2. Whether the geographic and risk characteristics of policies in the proposed take-out plan serve to reduce the exposure of the corporation sufficiently to justify the bonus.
3. Whether coverage for risks to be taken out otherwise exists in the admitted voluntary market.
4. The degree to which the take-out bonus is promoting new capital being allocated by the insurer to residential property coverage in this state.
(7) A minority business, which is at least 51 percent owned by minority persons as described in s. 288.703, desiring to operate or become licensed as a property and casualty insurer may exempt up to $50 of the escrow requirements of the take-out bonus, as described in this section.

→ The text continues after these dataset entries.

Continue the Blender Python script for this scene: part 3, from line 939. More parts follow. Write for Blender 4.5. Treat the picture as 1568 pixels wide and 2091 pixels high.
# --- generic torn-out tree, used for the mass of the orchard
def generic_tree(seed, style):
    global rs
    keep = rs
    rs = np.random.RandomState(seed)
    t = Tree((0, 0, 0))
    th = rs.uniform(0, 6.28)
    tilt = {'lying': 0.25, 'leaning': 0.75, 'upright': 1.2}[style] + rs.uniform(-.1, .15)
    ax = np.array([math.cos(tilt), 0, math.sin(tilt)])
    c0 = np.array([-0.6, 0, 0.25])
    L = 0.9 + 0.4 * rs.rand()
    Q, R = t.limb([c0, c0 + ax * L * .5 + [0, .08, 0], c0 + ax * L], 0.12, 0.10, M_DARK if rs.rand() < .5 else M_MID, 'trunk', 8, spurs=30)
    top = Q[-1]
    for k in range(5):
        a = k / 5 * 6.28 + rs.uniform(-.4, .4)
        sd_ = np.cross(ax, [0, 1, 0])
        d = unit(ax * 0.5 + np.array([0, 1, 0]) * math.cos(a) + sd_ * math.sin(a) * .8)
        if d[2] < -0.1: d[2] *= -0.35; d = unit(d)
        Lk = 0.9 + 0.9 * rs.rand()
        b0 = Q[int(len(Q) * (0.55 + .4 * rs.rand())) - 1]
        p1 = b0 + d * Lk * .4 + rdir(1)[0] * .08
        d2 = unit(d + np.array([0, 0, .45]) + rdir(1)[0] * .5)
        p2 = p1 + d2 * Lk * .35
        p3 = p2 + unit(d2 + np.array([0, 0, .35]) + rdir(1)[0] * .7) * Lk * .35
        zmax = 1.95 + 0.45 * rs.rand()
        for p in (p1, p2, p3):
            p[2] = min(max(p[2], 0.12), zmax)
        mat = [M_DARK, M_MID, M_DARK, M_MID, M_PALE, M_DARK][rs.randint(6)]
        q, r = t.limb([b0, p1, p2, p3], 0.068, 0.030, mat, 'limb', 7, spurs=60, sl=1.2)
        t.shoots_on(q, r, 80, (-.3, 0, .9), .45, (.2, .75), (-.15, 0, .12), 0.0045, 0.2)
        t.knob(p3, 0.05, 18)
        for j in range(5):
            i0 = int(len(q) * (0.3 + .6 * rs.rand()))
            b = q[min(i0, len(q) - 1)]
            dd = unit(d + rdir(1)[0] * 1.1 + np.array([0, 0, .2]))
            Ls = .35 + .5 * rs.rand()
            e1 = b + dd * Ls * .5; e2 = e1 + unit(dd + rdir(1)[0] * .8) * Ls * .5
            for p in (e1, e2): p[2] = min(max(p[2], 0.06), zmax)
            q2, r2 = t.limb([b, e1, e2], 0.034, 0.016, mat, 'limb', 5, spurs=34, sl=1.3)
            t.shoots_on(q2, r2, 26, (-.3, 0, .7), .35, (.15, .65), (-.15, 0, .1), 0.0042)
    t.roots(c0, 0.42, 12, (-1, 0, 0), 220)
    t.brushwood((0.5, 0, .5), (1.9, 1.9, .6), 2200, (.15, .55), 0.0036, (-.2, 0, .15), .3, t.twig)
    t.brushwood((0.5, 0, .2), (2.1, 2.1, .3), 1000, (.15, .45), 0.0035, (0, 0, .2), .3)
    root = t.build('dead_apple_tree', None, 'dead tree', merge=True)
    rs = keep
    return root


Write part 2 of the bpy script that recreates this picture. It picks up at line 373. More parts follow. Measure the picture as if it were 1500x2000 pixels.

Such minority business, which has applied for a certificate of authority to engage in business as a property and casualty insurer, may simultaneously file the business’ proposed take-out plan, as described in this section, with the corporation.
History.s. 10, ch. 95-276; s. 10, ch. 96-194; s. 6, ch. 97-55; s. 24, ch. 97-93; s. 1, ch. 99-142; s. 7, ch. 2000-333; s. 3, ch. 2002-221; s. 3, ch. 2002-240; s. 1102, ch. 2003-261; s. 88, ch. 2006-1; s. 17, ch. 2006-12; s. 12, ch. 2007-90; s. 149, ch. 2008-4; s. 16, ch. 2011-39; s. 433, ch. 2011-142; s. 78, ch. 2012-5; s. 107, ch. 2013-15; s. 10, ch. 2022-271; s. 3, ch. 2024-179.
1Note.Material in the cited provision relating to written notice of cancellation was deleted by s. 2, ch. 2002-240.